- [Directions for this task] Exactly repeat the full listing that follows.
>> BEGIN Data provided
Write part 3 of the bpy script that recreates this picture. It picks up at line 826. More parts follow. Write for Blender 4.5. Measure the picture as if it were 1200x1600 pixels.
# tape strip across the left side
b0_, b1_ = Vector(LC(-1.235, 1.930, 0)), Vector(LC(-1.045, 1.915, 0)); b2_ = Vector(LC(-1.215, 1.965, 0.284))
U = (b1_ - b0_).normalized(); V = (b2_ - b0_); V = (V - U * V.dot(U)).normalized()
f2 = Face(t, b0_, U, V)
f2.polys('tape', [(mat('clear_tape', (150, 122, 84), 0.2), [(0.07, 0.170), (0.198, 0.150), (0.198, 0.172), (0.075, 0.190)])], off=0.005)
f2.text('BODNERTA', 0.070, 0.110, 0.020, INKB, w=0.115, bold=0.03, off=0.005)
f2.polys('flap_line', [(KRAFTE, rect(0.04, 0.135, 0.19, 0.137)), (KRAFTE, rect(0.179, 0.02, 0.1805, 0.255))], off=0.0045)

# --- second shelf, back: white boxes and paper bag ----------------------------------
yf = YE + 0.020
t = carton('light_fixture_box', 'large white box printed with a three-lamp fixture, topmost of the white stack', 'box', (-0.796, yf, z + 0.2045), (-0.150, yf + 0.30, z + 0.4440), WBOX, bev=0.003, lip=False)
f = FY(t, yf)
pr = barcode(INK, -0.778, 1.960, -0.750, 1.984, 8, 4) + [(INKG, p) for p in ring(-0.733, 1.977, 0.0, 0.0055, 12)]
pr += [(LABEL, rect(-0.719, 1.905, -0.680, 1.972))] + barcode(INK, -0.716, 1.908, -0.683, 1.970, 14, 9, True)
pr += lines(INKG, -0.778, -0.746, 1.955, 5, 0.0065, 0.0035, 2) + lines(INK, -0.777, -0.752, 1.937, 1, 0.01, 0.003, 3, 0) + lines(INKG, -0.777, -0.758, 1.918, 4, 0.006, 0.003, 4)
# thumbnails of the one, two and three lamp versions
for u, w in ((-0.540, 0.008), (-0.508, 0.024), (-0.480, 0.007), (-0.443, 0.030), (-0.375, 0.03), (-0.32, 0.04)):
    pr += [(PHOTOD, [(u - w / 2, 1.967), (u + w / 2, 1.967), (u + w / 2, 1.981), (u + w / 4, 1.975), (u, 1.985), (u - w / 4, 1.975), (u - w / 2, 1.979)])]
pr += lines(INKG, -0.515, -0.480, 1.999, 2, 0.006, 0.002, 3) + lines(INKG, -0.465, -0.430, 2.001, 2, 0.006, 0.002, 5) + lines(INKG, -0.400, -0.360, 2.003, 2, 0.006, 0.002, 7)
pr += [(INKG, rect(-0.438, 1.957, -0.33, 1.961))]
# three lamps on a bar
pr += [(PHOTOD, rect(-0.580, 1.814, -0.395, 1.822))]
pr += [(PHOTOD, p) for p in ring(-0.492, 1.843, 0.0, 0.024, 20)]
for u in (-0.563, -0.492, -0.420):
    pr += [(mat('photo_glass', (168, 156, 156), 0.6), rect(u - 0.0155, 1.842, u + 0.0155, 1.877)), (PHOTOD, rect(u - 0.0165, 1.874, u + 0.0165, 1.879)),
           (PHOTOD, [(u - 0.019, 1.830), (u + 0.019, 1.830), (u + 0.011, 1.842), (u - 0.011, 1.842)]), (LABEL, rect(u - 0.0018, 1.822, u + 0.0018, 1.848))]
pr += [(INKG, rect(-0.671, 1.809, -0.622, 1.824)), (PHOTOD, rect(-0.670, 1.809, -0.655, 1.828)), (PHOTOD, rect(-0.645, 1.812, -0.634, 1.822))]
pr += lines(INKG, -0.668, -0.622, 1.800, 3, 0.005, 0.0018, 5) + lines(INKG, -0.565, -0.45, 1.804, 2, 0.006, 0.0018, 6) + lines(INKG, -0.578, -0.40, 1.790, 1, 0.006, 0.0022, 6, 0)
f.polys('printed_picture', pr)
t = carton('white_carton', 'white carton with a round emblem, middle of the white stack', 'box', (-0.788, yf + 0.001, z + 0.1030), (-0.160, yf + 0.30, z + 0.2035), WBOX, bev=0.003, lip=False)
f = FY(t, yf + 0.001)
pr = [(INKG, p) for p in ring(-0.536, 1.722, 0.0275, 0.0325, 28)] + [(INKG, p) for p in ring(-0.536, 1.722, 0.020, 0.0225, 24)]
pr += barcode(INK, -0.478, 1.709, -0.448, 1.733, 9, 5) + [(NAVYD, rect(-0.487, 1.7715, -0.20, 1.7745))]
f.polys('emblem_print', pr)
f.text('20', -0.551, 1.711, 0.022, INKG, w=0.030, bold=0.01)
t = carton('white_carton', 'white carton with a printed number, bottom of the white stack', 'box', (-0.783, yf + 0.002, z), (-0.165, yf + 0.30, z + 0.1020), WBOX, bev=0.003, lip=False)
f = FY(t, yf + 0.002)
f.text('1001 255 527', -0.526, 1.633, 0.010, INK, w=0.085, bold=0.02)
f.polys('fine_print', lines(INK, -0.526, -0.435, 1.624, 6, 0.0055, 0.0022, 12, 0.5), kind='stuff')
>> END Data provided
- [Output of the exercise]
Write part 3 of the bpy script that recreates this picture. It picks up at line 826. More parts follow. Write for Blender 4.5. Measure the picture as if it were 1200x1600 pixels.
# tape strip across the left side
b0_, b1_ = Vector(LC(-1.235, 1.930, 0)), Vector(LC(-1.045, 1.915, 0)); b2_ = Vector(LC(-1.215, 1.965, 0.284))
U = (b1_ - b0_).normalized(); V = (b2_ - b0_); V = (V - U * V.dot(U)).normalized()
f2 = Face(t, b0_, U, V)
f2.polys('tape', [(mat('clear_tape', (150, 122, 84), 0.2), [(0.07, 0.170), (0.198, 0.150), (0.198, 0.172), (0.075, 0.190)])], off=0.005)
f2.text('BODNERTA', 0.070, 0.110, 0.020, INKB, w=0.115, bold=0.03, off=0.005)
f2.polys('flap_line', [(KRAFTE, rect(0.04, 0.135, 0.19, 0.137)), (KRAFTE, rect(0.179, 0.02, 0.1805, 0.255))], off=0.0045)

# --- second shelf, back: white boxes and paper bag ----------------------------------
yf = YE + 0.020
t = carton('light_fixture_box', 'large white box printed with a three-lamp fixture, topmost of the white stack', 'box', (-0.796, yf, z + 0.2045), (-0.150, yf + 0.30, z + 0.4440), WBOX, bev=0.003, lip=False)
f = FY(t, yf)
pr = barcode(INK, -0.778, 1.960, -0.750, 1.984, 8, 4) + [(INKG, p) for p in ring(-0.733, 1.977, 0.0, 0.0055, 12)]
pr += [(LABEL, rect(-0.719, 1.905, -0.680, 1.972))] + barcode(INK, -0.716, 1.908, -0.683, 1.970, 14, 9, True)
pr += lines(INKG, -0.778, -0.746, 1.955, 5, 0.0065, 0.0035, 2) + lines(INK, -0.777, -0.752, 1.937, 1, 0.01, 0.003, 3, 0) + lines(INKG, -0.777, -0.758, 1.918, 4, 0.006, 0.003, 4)
# thumbnails of the one, two and three lamp versions
for u, w in ((-0.540, 0.008), (-0.508, 0.024), (-0.480, 0.007), (-0.443, 0.030), (-0.375, 0.03), (-0.32, 0.04)):
    pr += [(PHOTOD, [(u - w / 2, 1.967), (u + w / 2, 1.967), (u + w / 2, 1.981), (u + w / 4, 1.975), (u, 1.985), (u - w / 4, 1.975), (u - w / 2, 1.979)])]
pr += lines(INKG, -0.515, -0.480, 1.999, 2, 0.006, 0.002, 3) + lines(INKG, -0.465, -0.430, 2.001, 2, 0.006, 0.002, 5) + lines(INKG, -0.400, -0.360, 2.003, 2, 0.006, 0.002, 7)
pr += [(INKG, rect(-0.438, 1.957, -0.33, 1.961))]
# three lamps on a bar
pr += [(PHOTOD, rect(-0.580, 1.814, -0.395, 1.822))]
pr += [(PHOTOD, p) for p in ring(-0.492, 1.843, 0.0, 0.024, 20)]
for u in (-0.563, -0.492, -0.420):
    pr += [(mat('photo_glass', (168, 156, 156), 0.6), rect(u - 0.0155, 1.842, u + 0.0155, 1.877)), (PHOTOD, rect(u - 0.0165, 1.874, u + 0.0165, 1.879)),
           (PHOTOD, [(u - 0.019, 1.830), (u + 0.019, 1.830), (u + 0.011, 1.842), (u - 0.011, 1.842)]), (LABEL, rect(u - 0.0018, 1.822, u + 0.0018, 1.848))]
pr += [(INKG, rect(-0.671, 1.809, -0.622, 1.824)), (PHOTOD, rect(-0.670, 1.809, -0.655, 1.828)), (PHOTOD, rect(-0.645, 1.812, -0.634, 1.822))]
pr += lines(INKG, -0.668, -0.622, 1.800, 3, 0.005, 0.0018, 5) + lines(INKG, -0.565, -0.45, 1.804, 2, 0.006, 0.0018, 6) + lines(INKG, -0.578, -0.40, 1.790, 1, 0.006, 0.0022, 6, 0)
f.polys('printed_picture', pr)
t = carton('white_carton', 'white carton with a round emblem, middle of the white stack', 'box', (-0.788, yf + 0.001, z + 0.1030), (-0.160, yf + 0.30, z + 0.2035), WBOX, bev=0.003, lip=False)
f = FY(t, yf + 0.001)
pr = [(INKG, p) for p in ring(-0.536, 1.722, 0.0275, 0.0325, 28)] + [(INKG, p) for p in ring(-0.536, 1.722, 0.020, 0.0225, 24)]
pr += barcode(INK, -0.478, 1.709, -0.448, 1.733, 9, 5) + [(NAVYD, rect(-0.487, 1.7715, -0.20, 1.7745))]
f.polys('emblem_print', pr)
f.text('20', -0.551, 1.711, 0.022, INKG, w=0.030, bold=0.01)
t = carton('white_carton', 'white carton with a printed number, bottom of the white stack', 'box', (-0.783, yf + 0.002, z), (-0.165, yf + 0.30, z + 0.1020), WBOX, bev=0.003, lip=False)
f = FY(t, yf + 0.002)
f.text('1001 255 527', -0.526, 1.633, 0.010, INK, w=0.085, bold=0.02)
f.polys('fine_print', lines(INK, -0.526, -0.435, 1.624, 6, 0.0055, 0.0022, 12, 0.5), kind='stuff')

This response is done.